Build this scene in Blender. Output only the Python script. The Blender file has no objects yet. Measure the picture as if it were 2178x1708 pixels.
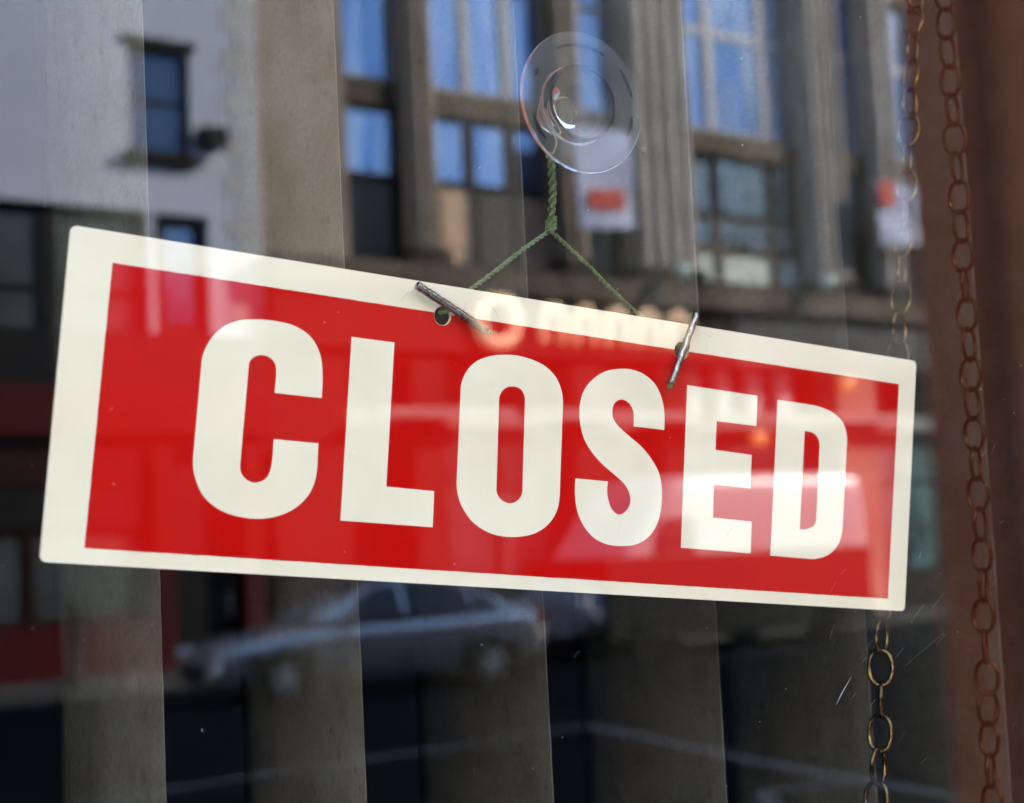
import bpy, bmesh, math, random
from mathutils import Vector, Matrix
random.seed(7)
R = math.radians
sc = bpy.context.scene
C = sc.collection

# ------------------------------------------------------------------ camera
# x runs along the shop glass (right), y into the shop, z up; the glass' outer face is y = 0, the street lies at y < 0
cam_d = bpy.data.cameras.new('camera')
cam = bpy.data.objects.new('camera', cam_d); C.objects.link(cam)
YAW, PITCH, ROLL = R(31), R(5.3), R(2.75)
fwd = Vector((math.sin(YAW)*math.cos(PITCH), math.cos(YAW)*math.cos(PITCH), math.sin(PITCH)))
right0 = Vector((math.cos(YAW), -math.sin(YAW), 0)); up0 = right0.cross(fwd)
right = right0*math.cos(ROLL) - up0*math.sin(ROLL); up = right.cross(fwd)
CAM = Vector((0, -.471, 1.6))
mw = Matrix.Identity(4)
for i in range(3):
    mw[i][0], mw[i][1], mw[i][2], mw[i][3] = right[i], up[i], -fwd[i], CAM[i]
cam.matrix_world = mw
cam_d.sensor_fit = 'HORIZONTAL'; cam_d.sensor_width = 36; cam_d.lens = 36*3600/2178
cam_d.clip_start = .02; cam_d.clip_end = 3000
cam_d.dof.use_dof = True; cam_d.dof.focus_distance = .60; cam_d.dof.aperture_fstop = 11.5
sc.camera = cam

# ------------------------------------------------------------------ sky, sun, exposure
TH = R(6)                      # the street opposite runs at a small angle to the shop glass
EX = Vector((math.cos(TH), -math.sin(TH), 0)); OU = Vector((-math.sin(TH), -math.cos(TH), 0))
sun_dir = (EX*.80 - OU*.42 + Vector((0, 0, .48))).normalized()
elev = math.asin(sun_dir.z)
w = bpy.data.worlds.new('World'); sc.world = w; w.use_nodes = True
nt = w.node_tree; bg = nt.nodes['Background']
sky = nt.nodes.new('ShaderNodeTexSky'); sky.sky_type = 'NISHITA'; sky.sun_disc = False
sky.sun_elevation = elev; sky.sun_rotation = math.atan2(sun_dir.x, sun_dir.y)
sky.altitude = 50; sky.air_density = 1.0; sky.dust_density = .4; sky.ozone_density = 2.0
nt.links.new(sky.outputs[0], bg.inputs[0]); bg.inputs[1].default_value = .14
sd = bpy.data.lights.new('sun', 'SUN'); sd.energy = 3.6; sd.angle = R(.5); sd.color = (1, .94, .84)
so = bpy.data.objects.new('sun', sd); C.objects.link(so)
so.rotation_euler = sun_dir.to_track_quat('Z', 'Y').to_euler(); so.location = sun_dir*50
sc.view_settings.view_transform = 'Standard'; sc.view_settings.look = 'None'
sc.view_settings.exposure = 3.85; sc.view_settings.gamma = 1.0
sc.cycles.max_bounces = 10; sc.cycles.transparent_max_bounces = 16; sc.cycles.glossy_bounces = 6
sc.cycles.sample_clamp_indirect = 6; sc.cycles.use_denoising = True

# ------------------------------------------------------------------ materials
def mat(name, col, rough=.6, metal=0, spec=.5, noise=0, nscale=10, bump=0, bscale=40, stretch=(1, 1, 1), col2=None, emit=None, estr=0, coat=0, sheen=0):
    m = bpy.data.materials.new(name); m.use_nodes = True
    t = m.node_tree; p = t.nodes['Principled BSDF']
    p.inputs['Base Color'].default_value = (*col, 1); p.inputs['Roughness'].default_value = rough
    p.inputs['Metallic'].default_value = metal; p.inputs['Specular IOR Level'].default_value = spec
    p.inputs['Coat Weight'].default_value = coat
    if emit: p.inputs['Emission Color'].default_value = (*emit, 1); p.inputs['Emission Strength'].default_value = estr
    tc = t.nodes.new('ShaderNodeTexCoord'); mp = t.nodes.new('ShaderNodeMapping')
    mp.inputs['Scale'].default_value = stretch; t.links.new(tc.outputs['Object'], mp.inputs[0])
    if noise or col2:
        n = t.nodes.new('ShaderNodeTexNoise'); n.inputs['Scale'].default_value = nscale; n.inputs['Detail'].default_value = 6
        t.links.new(mp.outputs[0], n.inputs['Vector'])
        r = t.nodes.new('ShaderNodeValToRGB'); t.links.new(n.outputs[0], r.inputs[0])
        r.color_ramp.elements[0].position = .35; r.color_ramp.elements[1].position = .65
        a = col if col2 else tuple(c*(1-noise) for c in col); b = col2 or tuple(min(1, c*(1+noise)) for c in col)
        r.color_ramp.elements[0].color = (*a, 1); r.color_ramp.elements[1].color = (*b, 1)
        t.links.new(r.outputs[0], p.inputs['Base Color'])
    if bump:
        n = t.nodes.new('ShaderNodeTexNoise'); n.inputs['Scale'].default_value = bscale; n.inputs['Detail'].default_value = 5
        t.links.new(mp.outputs[0], n.inputs['Vector'])
        b = t.nodes.new('ShaderNodeBump'); b.inputs['Strength'].default_value = bump; b.inputs['Distance'].default_value = 1/bscale*.3
        t.links.new(n.outputs[0], b.inputs['Height']); t.links.new(b.outputs[0], p.inputs['Normal'])
    return m

def glass_mat(name, ior=1.52, tint=(.97, .985, .975), rough=0.0, dirt=0.0):
    """clear pane: Fresnel mirror over a clear view through, the same from both of its faces"""
    m = bpy.data.materials.new(name); m.use_nodes = True; t = m.node_tree; t.nodes.clear()
    o = t.nodes.new('ShaderNodeOutputMaterial'); mx = t.nodes.new('ShaderNodeMixShader')
    tr = t.nodes.new('ShaderNodeBsdfTransparent'); tr.inputs[0].default_value = (*tint, 1)
    gl = t.nodes.new('ShaderNodeBsdfGlossy'); gl.inputs['Roughness'].default_value = rough
    fr = t.nodes.new('ShaderNodeFresnel'); ge = t.nodes.new('ShaderNodeNewGeometry')
    ma = t.nodes.new('ShaderNodeMath'); ma.operation = 'MULTIPLY_ADD'
    ma.inputs[1].default_value = 1/ior - ior; ma.inputs[2].default_value = ior
    t.links.new(ge.outputs['Backfacing'], ma.inputs[0]); t.links.new(ma.outputs[0], fr.inputs['IOR'])
    t.links.new(fr.outputs[0], mx.inputs[0]); t.links.new(tr.outputs[0], mx.inputs[1]); t.links.new(gl.outputs[0], mx.inputs[2])
    t.links.new(mx.outputs[0], o.inputs[0])
    return m

M = {}
def mk(n, *a, **k): M[n] = mat(n, *a, **k)

# ------------------------------------------------------------------ helpers
def link(name, me, m=None, parent=None, smooth=False):
    o = bpy.data.objects.new(name, me); C.objects.link(o)
    if m is not None: me.materials.append(m)
    if smooth:
        for p in me.polygons: p.use_smooth = True
    if parent is not None: o.parent = parent
    return o
def tag(o, label=None, category=None, group=None, kind=None):
    cat = category
    for k, v in (('label', label), ('category', cat), ('group', group), ('kind', kind)):
        if v: o[k] = v
    return o
def empty(name, loc=(0, 0, 0), rz=0, **k):
    o = bpy.data.objects.new(name, None); C.objects.link(o); o.location = loc; o.rotation_euler = (0, 0, rz); o.empty_display_size = .05
    return tag(o, **k)
class MB:
    """collects boxes, tubes, prisms into one mesh"""
    def __init__(s): s.v = []; s.f = []
    def add(s, v, f):
        n = len(s.v); s.v += [tuple(p) for p in v]; s.f += [tuple(i+n for i in q) for q in f]; return s
    def box(s, a, b):
        x0, x1 = sorted((a[0], b[0])); y0, y1 = sorted((a[1], b[1])); z0, z1 = sorted((a[2], b[2]))
        v = [(x, y, z) for z in (z0, z1) for y in (y0, y1) for x in (x0, x1)]
        return s.add(v, [(0, 2, 3, 1), (4, 5, 7, 6), (0, 1, 5, 4), (2, 6, 7, 3), (0, 4, 6, 2), (1, 3, 7, 5)])
    def prism(s, poly, y0, y1):
        """polygon given in x,z, run from y0 to y1"""
        n = len(poly); v = [(x, y0, z) for x, z in poly] + [(x, y1, z) for x, z in poly]
        return s.add(v, [tuple(range(n))[::-1], tuple(range(n, 2*n))] + [(i, (i+1) % n, n+(i+1) % n, n+i) for i in range(n)])
    def tube(s, pts, r, n=8, cap=True, closed=False):
        pts = [Vector(p) for p in pts]; k = len(pts); rings = []; ref = None
        for i, p in enumerate(pts):
            a = pts[(i-1) % k] if (closed or i) else p; b = pts[(i+1) % k] if (closed or i < k-1) else p
            d = (b-a).normalized()
            if ref is None: ref = d.orthogonal().normalized()
            ref = (ref - d*ref.dot(d)).normalized(); q = d.cross(ref)
            rr = r(i/(k-1)) if callable(r) else r
            rings.append([p + ref*math.cos(2*math.pi*j/n)*rr + q*math.sin(2*math.pi*j/n)*rr for j in range(n)])
        v = [x for g in rings for x in g]; f = []
        for i in range(k if closed else k-1):
            for j in range(n):
                a = i*n+j; b = i*n+(j+1) % n; i2 = (i+1) % k
                f.append((a, b, i2*n+(j+1) % n, i2*n+j))
        if cap and not closed: f += [tuple(range(n))[::-1], tuple(range((k-1)*n, k*n))]
        return s.add(v, f)
    def lathe(s, prof, n=48, axis='z', c=(0, 0, 0)):
        """prof: (radius, height) pairs"""
        v = []; f = []
        for r, h in prof:
            for j in range(n):
                a = 2*math.pi*j/n; x, y = r*math.cos(a), r*math.sin(a)
                v.append({'z': (c[0]+x, c[1]+y, c[2]+h), 'y': (c[0]+x, c[1]+h, c[2]+y), 'x': (c[0]+h, c[1]+x, c[2]+y)}[axis])
        for i in range(len(prof)-1):
            for j in range(n): f.append((i*n+j, i*n+(j+1) % n, (i+1)*n+(j+1) % n, (i+1)*n+j))
        f.append(tuple(range(n))[::-1]); f.append(tuple(range((len(prof)-1)*n, len(prof)*n)))
        return s.add(v, f)
    def mesh(s, name):
        me = bpy.data.meshes.new(name); me.from_pydata(s.v, [], s.f)
        bm = bmesh.new(); bm.from_mesh(me); bmesh.ops.recalc_face_normals(bm, faces=bm.faces); bm.to_mesh(me); bm.free()
        return me
    def build(s, name, m, parent=None, smooth=False, bevel=0):
        me = s.mesh(name)
        if bevel:
            bm = bmesh.new(); bm.from_mesh(me)
            bmesh.ops.bevel(bm, geom=bm.edges[:], offset=bevel, segments=2, affect='EDGES', profile=.6)
            bm.to_mesh(me); bm.free()
        return link(name, me, m, parent, smooth)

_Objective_
Output exactly the span of lines from the top of the listing through the line holding "C = sc.collection", and leave every picture out.

_Exercise solution_
Build this scene in Blender. Output only the Python script. The Blender file has no objects yet. Measure the picture as if it were 2178x1708 pixels.
import bpy, bmesh, math, random
from mathutils import Vector, Matrix
random.seed(7)
R = math.radians
sc = bpy.context.scene
C = sc.collection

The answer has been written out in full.